USD/JPY advances past 160 as no intervention triggered yet

Updated
USDJPY has pushed past 160 seemingly unfazed. This level has been targeted by buyers since the start of the bullish reversal last month. The fear of further intervention from Japanese officials has kept investors shy when approaching this level but once again the pair has pushed past it without triggering an immediate reaction from Japan, similar to what happened back in March at the 151 level.

Investors will now be wondering where the next trigger lies, as further intervention is expected and has been mentioned by Japanese officials in recent weeks. In the past, when a previous trigger has been successfully breached we have seen strong bullish momentum ensue, with a further 5.5% advance if we look at the case of the 150 level back in March/April. This suggests we could see further advances over the coming days as investors test the waters. 165 could be the next target for buyers before focusing on 170 if nothing happens then.

One of the major reasons behind the continued Yen weakness is the Bank of Japan’s (BoJ) policy rates. With rates so low in Japan and so high in other places, it makes the Yen the perfect currency to sell in a carry trade. This has proven to be the case even if Japanese officials intervene in FX markets. This action only triggers a minor pullback, giving traders a chance to come back in at more favourable levels. The fact is, the more the Japanese government has to rely on FX intervention to try and stem the losses in the Yen, the less effect it will have.

The fact is that if the BoJ and the Japanese finance minister were really concerned about the Yen’s weakness they have other tools to employ – rate hikes and tighter policy. But the central bank continues to push back on the necessity to hike rates, despite Japanese retail sales and industrial production data coming in stronger than expected in May, while inflation in Tokyo accelerated in June. It seems that for now a continuous depreciation in the Yen isn’t too much of a concern for them.
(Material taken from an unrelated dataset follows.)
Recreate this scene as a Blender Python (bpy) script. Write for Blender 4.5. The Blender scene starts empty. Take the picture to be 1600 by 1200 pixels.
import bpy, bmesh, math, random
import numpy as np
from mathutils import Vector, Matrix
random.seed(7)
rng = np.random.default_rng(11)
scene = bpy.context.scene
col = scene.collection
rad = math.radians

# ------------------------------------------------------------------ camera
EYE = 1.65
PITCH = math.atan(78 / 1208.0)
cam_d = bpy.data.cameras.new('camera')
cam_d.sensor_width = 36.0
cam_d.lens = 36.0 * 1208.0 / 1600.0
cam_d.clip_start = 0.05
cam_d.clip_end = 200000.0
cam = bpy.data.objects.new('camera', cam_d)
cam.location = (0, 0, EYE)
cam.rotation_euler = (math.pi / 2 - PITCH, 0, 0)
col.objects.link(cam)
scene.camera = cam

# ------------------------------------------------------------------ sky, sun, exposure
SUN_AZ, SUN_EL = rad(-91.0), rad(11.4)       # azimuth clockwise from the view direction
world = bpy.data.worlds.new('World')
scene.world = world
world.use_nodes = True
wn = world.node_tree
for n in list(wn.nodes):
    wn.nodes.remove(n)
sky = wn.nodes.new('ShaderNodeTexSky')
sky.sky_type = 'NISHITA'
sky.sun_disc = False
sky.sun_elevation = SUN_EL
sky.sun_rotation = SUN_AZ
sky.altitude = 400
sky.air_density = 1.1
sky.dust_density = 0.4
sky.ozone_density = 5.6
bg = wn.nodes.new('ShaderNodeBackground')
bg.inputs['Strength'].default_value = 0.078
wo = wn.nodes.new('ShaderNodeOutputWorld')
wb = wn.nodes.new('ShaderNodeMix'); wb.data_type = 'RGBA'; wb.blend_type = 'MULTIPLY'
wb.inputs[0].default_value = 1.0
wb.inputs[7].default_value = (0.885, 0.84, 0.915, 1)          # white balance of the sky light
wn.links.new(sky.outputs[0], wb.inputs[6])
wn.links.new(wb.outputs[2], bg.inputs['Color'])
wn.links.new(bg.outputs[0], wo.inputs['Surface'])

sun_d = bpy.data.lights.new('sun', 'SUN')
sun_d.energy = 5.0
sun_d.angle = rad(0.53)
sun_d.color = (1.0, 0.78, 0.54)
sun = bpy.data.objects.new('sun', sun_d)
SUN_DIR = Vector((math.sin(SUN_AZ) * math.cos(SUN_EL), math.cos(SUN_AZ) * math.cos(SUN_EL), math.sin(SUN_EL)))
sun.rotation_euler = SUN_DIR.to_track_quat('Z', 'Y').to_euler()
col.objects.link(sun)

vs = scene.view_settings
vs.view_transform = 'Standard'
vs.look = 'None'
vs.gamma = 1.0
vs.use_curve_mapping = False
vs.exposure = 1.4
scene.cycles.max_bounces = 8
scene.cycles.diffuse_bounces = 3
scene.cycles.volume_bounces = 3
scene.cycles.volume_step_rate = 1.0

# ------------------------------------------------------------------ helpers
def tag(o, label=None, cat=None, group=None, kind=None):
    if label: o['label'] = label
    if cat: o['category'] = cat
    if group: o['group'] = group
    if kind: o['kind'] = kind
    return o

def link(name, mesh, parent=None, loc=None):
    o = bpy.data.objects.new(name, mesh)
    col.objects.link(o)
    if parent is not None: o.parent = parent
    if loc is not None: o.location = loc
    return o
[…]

On the dollar side, softer inflation is helping to advocate for a September rate cut with markets pricing in a 65% chance, but Federal Reserve officials continue to offer hawkish remarks. On Friday, San Francisco Fed President Mary Daly said that monetary policy is working, but it’s too early to tell when it will be appropriate to cut the interest rate. She further stated that if inflation remains sticky or comes down slowly, interest rates would need to be higher for longer.